Meu Quarto
Li num livro que o quarto de uma pessoa mostra o que ela é, e quando entrei no meu quarto fiquei pensando nisso, e pensei mesmo, nossa, como sou transparente, como sou verdadeira, meu quarto é tão eu! Ali dentro, do meu quarto, as coisas, os sentimentos se revelam. Ele não é a parte da minha casa que passo mais tempo, mas é ali que minha identidade vem à tona.
Ali eu me abro pra mim mesmo, me reconheço, me sinto viva, me sinto eu. É no meu quarto que me aqueço das madrugadas frias que faz no rigoroso inverno, e que me sinto fresca nas noites calorosas do verão, sim do verão, enquanto suam lá fora, me refresco no meu quarto.
No meu quarto, vejo parte da minha alma, do meu coração batendo, vivendo, respirando em outro ser. Ali repousa além de mim, partes da minha existência, do ar que respiro. Meu quarto é simples, como eu, como minha vida, como aquilo que preciso para ser feliz. Tenho dois espelhos, que refletem minha alma, minhas verdades, minhas tolices. Em um deles, enxergo uma face e um corpo que todos enxergam, que todos veem. Noutro, esconde aquilo que ninguém além de mim, consegue perceber. Aquilo que realmente se mostra apenas ali, no meu quarto, na frente daquele espelho. Minha cama é grande, demonstra meu espaço, necessito de espaço.

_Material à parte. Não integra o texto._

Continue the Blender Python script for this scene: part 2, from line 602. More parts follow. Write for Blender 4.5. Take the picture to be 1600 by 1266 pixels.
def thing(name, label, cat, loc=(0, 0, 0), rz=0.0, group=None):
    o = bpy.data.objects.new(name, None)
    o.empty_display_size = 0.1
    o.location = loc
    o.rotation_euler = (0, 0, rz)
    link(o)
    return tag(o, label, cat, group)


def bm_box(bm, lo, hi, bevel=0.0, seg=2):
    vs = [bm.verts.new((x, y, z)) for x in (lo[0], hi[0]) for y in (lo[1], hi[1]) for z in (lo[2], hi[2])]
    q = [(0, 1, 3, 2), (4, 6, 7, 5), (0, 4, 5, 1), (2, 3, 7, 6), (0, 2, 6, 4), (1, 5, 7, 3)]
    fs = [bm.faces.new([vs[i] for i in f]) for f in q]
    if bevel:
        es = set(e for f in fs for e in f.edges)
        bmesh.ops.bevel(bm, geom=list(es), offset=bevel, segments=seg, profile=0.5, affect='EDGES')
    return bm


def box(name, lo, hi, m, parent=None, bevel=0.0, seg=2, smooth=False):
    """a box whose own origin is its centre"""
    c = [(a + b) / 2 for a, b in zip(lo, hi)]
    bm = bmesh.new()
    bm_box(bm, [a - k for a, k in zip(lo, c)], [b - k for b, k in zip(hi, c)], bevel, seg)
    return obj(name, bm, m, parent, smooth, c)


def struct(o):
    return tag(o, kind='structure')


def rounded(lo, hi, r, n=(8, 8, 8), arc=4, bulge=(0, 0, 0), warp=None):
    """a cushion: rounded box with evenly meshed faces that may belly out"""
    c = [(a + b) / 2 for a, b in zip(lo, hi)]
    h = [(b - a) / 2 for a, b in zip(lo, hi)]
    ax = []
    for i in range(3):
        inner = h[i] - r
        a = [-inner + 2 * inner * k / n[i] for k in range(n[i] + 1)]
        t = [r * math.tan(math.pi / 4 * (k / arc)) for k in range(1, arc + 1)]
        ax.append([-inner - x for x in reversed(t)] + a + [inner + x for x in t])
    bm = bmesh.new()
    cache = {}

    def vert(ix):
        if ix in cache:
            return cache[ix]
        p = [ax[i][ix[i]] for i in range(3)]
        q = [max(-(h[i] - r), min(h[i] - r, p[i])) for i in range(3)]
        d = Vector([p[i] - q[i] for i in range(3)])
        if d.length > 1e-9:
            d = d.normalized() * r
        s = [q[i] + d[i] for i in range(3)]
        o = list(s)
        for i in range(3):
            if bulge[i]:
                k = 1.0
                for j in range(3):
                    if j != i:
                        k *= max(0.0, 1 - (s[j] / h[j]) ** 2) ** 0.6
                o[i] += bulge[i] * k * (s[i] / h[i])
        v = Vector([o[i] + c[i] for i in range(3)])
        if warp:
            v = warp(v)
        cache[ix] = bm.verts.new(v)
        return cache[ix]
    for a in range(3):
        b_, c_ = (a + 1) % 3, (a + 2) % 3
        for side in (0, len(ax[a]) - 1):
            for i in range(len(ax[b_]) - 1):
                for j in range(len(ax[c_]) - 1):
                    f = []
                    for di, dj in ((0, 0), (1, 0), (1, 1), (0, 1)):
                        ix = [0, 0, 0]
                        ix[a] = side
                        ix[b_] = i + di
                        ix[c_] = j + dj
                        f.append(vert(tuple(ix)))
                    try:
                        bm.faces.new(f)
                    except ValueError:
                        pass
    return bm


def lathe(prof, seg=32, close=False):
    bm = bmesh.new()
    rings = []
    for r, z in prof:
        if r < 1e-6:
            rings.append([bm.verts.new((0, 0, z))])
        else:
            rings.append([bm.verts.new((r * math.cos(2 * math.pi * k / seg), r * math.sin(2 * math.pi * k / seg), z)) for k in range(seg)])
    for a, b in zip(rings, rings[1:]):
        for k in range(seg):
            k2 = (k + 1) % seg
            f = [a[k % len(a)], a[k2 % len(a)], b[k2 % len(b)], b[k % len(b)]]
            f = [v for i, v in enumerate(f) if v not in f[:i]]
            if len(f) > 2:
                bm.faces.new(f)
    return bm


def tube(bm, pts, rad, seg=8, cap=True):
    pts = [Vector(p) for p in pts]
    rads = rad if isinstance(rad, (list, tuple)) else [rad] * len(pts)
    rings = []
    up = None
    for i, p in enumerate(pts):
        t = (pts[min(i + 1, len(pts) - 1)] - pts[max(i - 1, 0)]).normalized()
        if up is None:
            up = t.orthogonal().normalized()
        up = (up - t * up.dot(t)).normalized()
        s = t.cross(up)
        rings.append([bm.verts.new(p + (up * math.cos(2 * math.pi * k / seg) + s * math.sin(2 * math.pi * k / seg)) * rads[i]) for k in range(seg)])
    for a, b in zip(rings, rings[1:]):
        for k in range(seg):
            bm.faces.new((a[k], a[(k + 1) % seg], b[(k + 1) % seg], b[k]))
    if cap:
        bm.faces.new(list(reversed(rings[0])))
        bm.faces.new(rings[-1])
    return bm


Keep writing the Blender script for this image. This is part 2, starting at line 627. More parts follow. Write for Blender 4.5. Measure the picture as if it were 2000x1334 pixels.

Em uma das paredes, pedras, pedras duras, fortes e com cores quentes, como eu, que sou mais forte e quente do que fogo quando queima em seu clímax total. Ali transbordo de felicidade, mas também choro com o coração partido. Ali, eu sou eu. Ali sinto o cheiro que preciso para lembrar que eu existo. Ah, o cheiro, quem nunca entrou em seu quarto e não sentiu aquele cheiro de alívio, de identidade, o cheiro da própria vida. Meu cheiro é calmante, é sensação de estar revivendo novamente. O encontro ali, no meu quarto, nas minhas roupas guardadas dentro do guarda-roupa encostado na parede.
Meu guarda-roupa guarda um segredo sobre mim, que apenas meu quarto o conhece. Mas isso me tranquiliza, segredo a gente não fala, e ainda bem que guarda-roupa também não fala. Deito-me nas noites com o coração tranquilo e levanto-me nas manhãs com a alma renovada. Além dos espelhos, do cheiro, da imagem forte das pedras na parede, do guarda-roupa, guardo muitos outros segredos ali, e o único cúmplice desses segredos é fiel, e sei que jamais ninguém saberá, pois se tenho um amigo em quem posso confiar cegamente, é nele, em meu quarto.